Die Gruppe der so genannten "Drittländer" umfasse genau 95 Staaten. Darunter seien Staaten, die in Spannungsgebieten lägen wie Äthiopien und Eritrea, Chile, Bolivien und Peru, Indien und Pakistan, Israel, Jemen, Jordanien, Katar, Kuwait, Oman, Saudi-Arabien und die Vereinigten Arabischen Emirate, Kolumbien, Südkorea und Taiwan. Wenn die Bundesregierung bei der Vorlage des Rüstungsexportberichts behaupte, "Deutschland liefert nicht in Spannungsgebiete", dann sei das "ein dreister Täuschungsversuch der Öffentlichkeit". Die Friedensforscher Lühr Henken und Peter Strutynski dazu: "Wir stellen demgegenüber fest: Diese Exporte heizen vorhandene Konflikte zusätzlich an."

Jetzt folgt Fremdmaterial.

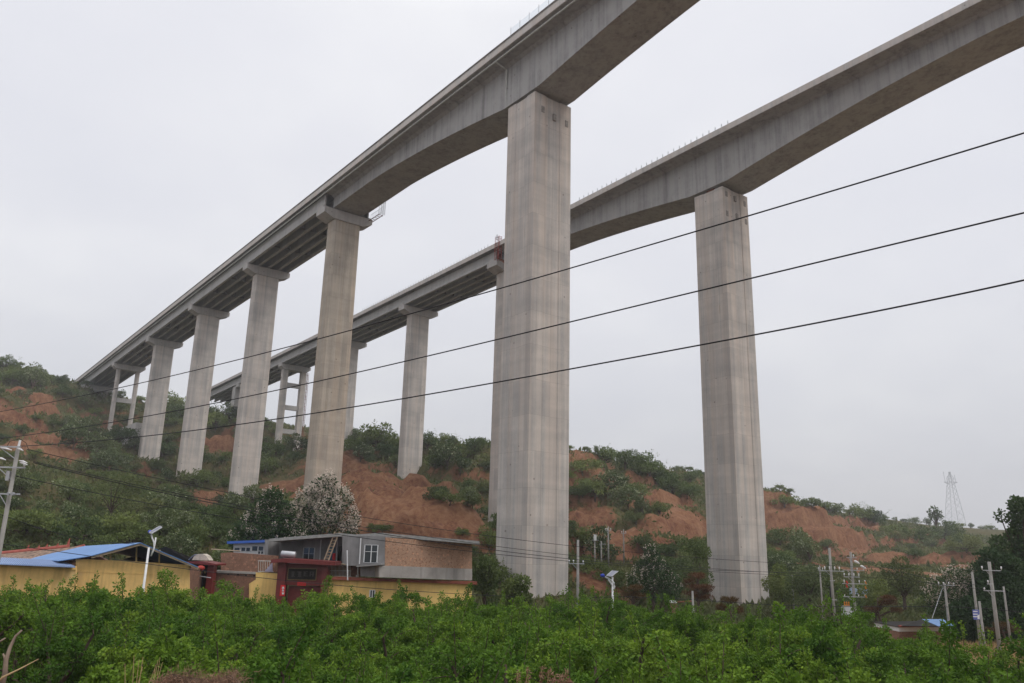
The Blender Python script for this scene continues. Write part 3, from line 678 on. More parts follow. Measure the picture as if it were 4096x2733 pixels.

Besonders negativ falle die Bilanz der Genehmigungen von Kleinwaffenexporten ins Auge. "Bekanntlich führt das Internationale Komitee vom Roten Kreuz 95 Prozent der Getöteten heutiger Kriege auf den Einsatz von Kleinwaffen zurück", so Henken und Strutynski. "Die Ausfuhrgenehmigungen wurden unter Rot-Grün massiv gesteigert. Lagen die Exporte in den drei letzten Jahren der Kohl-Regierung noch bei jahresdurchschnittlich 14,88 Millionen Euro, so steigerte die Schröder-Regierung den Schnitt auf 36,58 Millionen Euro – somit auf das Zweieinhalbfache." Darin enthalten seien auch die Kleinwaffenausfuhren in "Drittländer". "Zwar konnte 2004 der Höchstwert des Vorjahres (8,59 Millionen Euro) nicht ganz erreicht werden, aber die 8,17 Millionen 2004 stellen trotzdem den zweithöchsten Wert seit 1996 dar."

"Wer angesichts dieser expansiven Rüstungsexportpraxis von einem restriktiven Vorgehen spricht, macht sich der Manipulation der öffentlichen Meinung schuldig", kritisieren die Friedensforscher.

Anstatt nicht mehr benötigtes Bundeswehrmaterial "der Schrottpresse zuzuführen und damit Arbeitsplätze zu schaffen", verkaufe die Bundeswehr das ausrangierte Kriegsgerät in alle Welt. Diese Art von Geschäft boome in den letzten Jahren. Der Wert liege 2004 bei 104,2 Millionen Euro. "Immerhin der zweithöchste Wert in den sechs Jahren seit 1999." Der Bundesausschuss Friedensratschlag fordert statt dessen die Verschrottung alten Bundeswehrmaterials. Auch ausgemusterte Waffen könnten töten.